Political Obligation: Supporters and Opponents

Why should the state be respected and its laws obeyed? Answer to this question can vary if one looks from different perspectives. For some, it is because the authority of the state is divinely ordained (Divine rights) but for some others, it is because there is transcendental purpose in the journey of the state (teleos of the Idealists). Yet, for some others, it is because the State draws its authority from contract of the individuals for their own safety and protection of rights (Contractualists). Utilitarian would argue that the State should be obeyed because it maximizes happiness for the maximum numbers. Positive liberals and welfare theorists may support it because it gives scope for moral, personal and self-development and positive condition of welfare.

There can be arguments that the state and its laws are utter coercive instruments and must go. Individuals are better off without political obligation. Anarchists and Marxists argue that the state is coercive and its laws are organs of exploitation and view the issue of political obligation from the perspective of presence or absence of private property. Political obligation in a capitalists system, Marxists would argue, is a slogan for subjugation of the working class to the power of the bourgeoisie. Pluralists, libertarians, feminists and communitarians convey different levels of support and political obligation.

Pluralists, Laski, Barker, MacIver, Figgis, and Follett do not denounce political obligation altogether and recognize the authority of the state. However, they do not give primacy to the state as the sole organ of individual loyalty. They, in a way, advocate limited political obligation. This is due to loyalty of the individuals to the State is mediated by various groups representing different interest. Laski, for example, has identified interests of individuals in terms of member of the State, member of a church, a trade unionist, a free mason, a pacifist, etc.6 As a result, allegiance to the State is neither unconditional nor unmediated. Political obligation to the State cannot be unlimited or unconditional, as it is not the repository of all the interests of the individuals.

Libertarians, such as Nozick, would support limited political obligation to the State because his state is a minimalist state, which is supposed to perform bare minimum functions. While pluralists advocate a limited role for the State because they consider other groups in economic, political and social life equally significant; libertarians, on the other hand, advocate a limited state because they argue for individual liberty and freedom.

Notwithstanding the variations in the perspective of different strands of feminism, at times it looks at the State as an extension of patriarchy, and some other as neutral arbiter. While the first treats the State in terms of monopoly of power and reflection of male domination in society and represents a radical feminist view, the second views the State as accessible to all groups including women and represents a liberal feminist view.7 Empirically, extension of voting rights to women and their representation in legislature and decision-making is less favourable and as such their exclusion from the authority of the State is visible. In the Indian context, for the local-self government (Panchayati Raj), safeguard in terms of designating 33 per cent of seats as women seats has been provided to ensure their fair representation. However, it is true that in many cases women candidates become, or really are, proxy of their male family members.

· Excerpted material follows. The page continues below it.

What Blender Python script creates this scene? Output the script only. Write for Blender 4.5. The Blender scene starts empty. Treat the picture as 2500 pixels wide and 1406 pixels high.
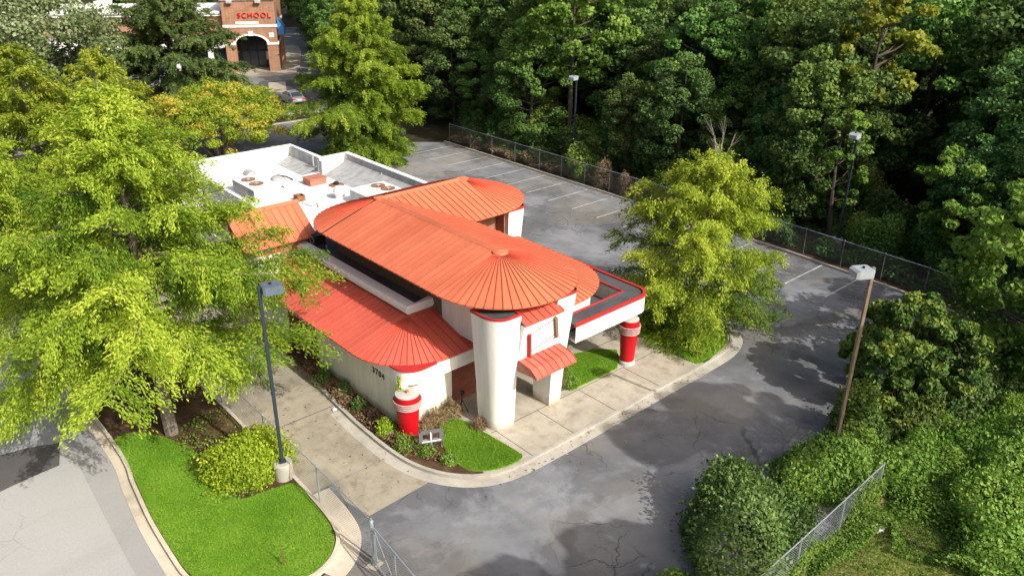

Communitarian ideas are based on the premise that individuals are not detached, rational or a stand-alone self. An individual’s self is shaped and groomed by the community and its values. This means individuals are carriers of social and collective values and community is the main source of rights and duties of the individual. This, in turn, requires addressing the issues involved in rights of communities. From the communitarians’ perspective, political obligation is to be seen in terms of the rights of communities and not the individual. It invokes community-based political obligation.

Political obligation has been supported or opposed by the advocates of different perspectives based on how legitimate the State or its authority is. Various grounds have been invoked to attribute legitimacy to the State. In support of unlimited political obligation, various bases and criteria have been invoked. They include divine rights of rulers; state as realization of certain higher purpose (idealists); political stability and continuity of institutions (conservatives); obligation to community as a source of self (communitarian); supreme strength and irresistible power of the state (Force Majuere); reason of the state or the end and interest of the state being supreme (raison d’etat). Limited legitimacy of the State and its sovereign authority is pleaded based on either consent of the people forming the State and government (social contract), or happiness of the people (utility), welfare and benefit of the people (positive liberals) or autonomy and freedom of groups (pluralists) or individuals (libertarians). On the other hand, equally forceful arguments have been put forward to deny legitimacy to the authority of the state. Those who reject the very idea of political obligation such as the anarchists, Marxian thinkers, feminists and anti-colonialists, do so because they find the State and its authority, laws and prevailing property and political relations as exploitative and discriminatory. For example, Anarchists detest authority or force in any form; Marxian and Neo-Marxian thinkers find the state, its authority and law as reflection of the interest of the private property; Feminists find state as a reflection of patriarchal and discriminatory relations; anti-colonial and civil right and equality movement activists oppose the discriminatory and dominating nature of the state power.